The artwork (painting, sculpture, conceptual art, film and photography) is drawn from the extensive collection at Wolverhampton art gallery and recent donations to the Ulster Museum from the art collection of the Arts Council of Northern Ireland. Some of the images from the exhibition sear into the mind and memory: a rainbow on a blackened door, a burnt-out car on the Border, a smiling Bobby Sands picked out in accordion keys, a faintly disturbing power-triptych of Ian Paisley Senior, Sammy Wilson and Peter Robinson, four meticulously drawn butchers’ knives, a series of dustbin lids transformed. And as you enter the exhibition rooms at the Ulster Museum: a startling and deeply disturbing bronze sculpture of a woman in mid-flight, FE McWilliam’s Woman in a Bomb Blast, a timeless memorial to the victims of the 1972 IRA bombing of the Abercorn restaurant in Belfast.

Thousands of people have gone to see the exhibition and I hope that at least some of the North’s politicians have taken the time to darken the doors of the museum to see what artists including Dermot Seymour, Rita Duffy, Jack Packenhan, Willie Doherty and Anthony Haughey have shaped from the bitter years and shattered moments of war in our and their country.

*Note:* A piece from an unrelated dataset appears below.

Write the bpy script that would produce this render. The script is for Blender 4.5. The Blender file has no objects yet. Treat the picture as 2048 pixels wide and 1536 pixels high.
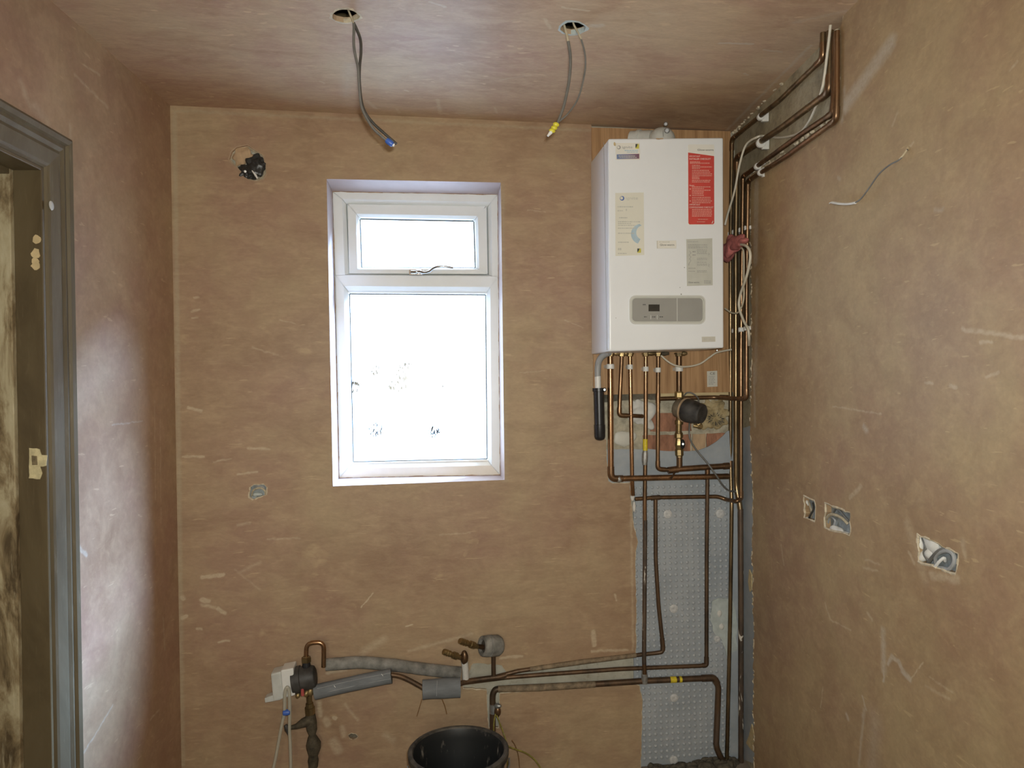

Art and artists have a lot to say and their creative disturbances of the fixed landscapes of mind, land and loyalty may help us all to look beyond the obvious, to question and perhaps re-shape our own assumptions and opinions. The work at the Ulster Museum and the ongoing work of many artists – North and South – are as relevant to the themes of history, blighted hope and the tentative shape of the future as many of the official events being planned for the 1916 centenary celebrations.

The words artist and politician have three letters in common but the gap between the two worlds sometimes seems immeasurable.

Art of the Troubles runs at the Ulster Museum in Belfast until September 7th.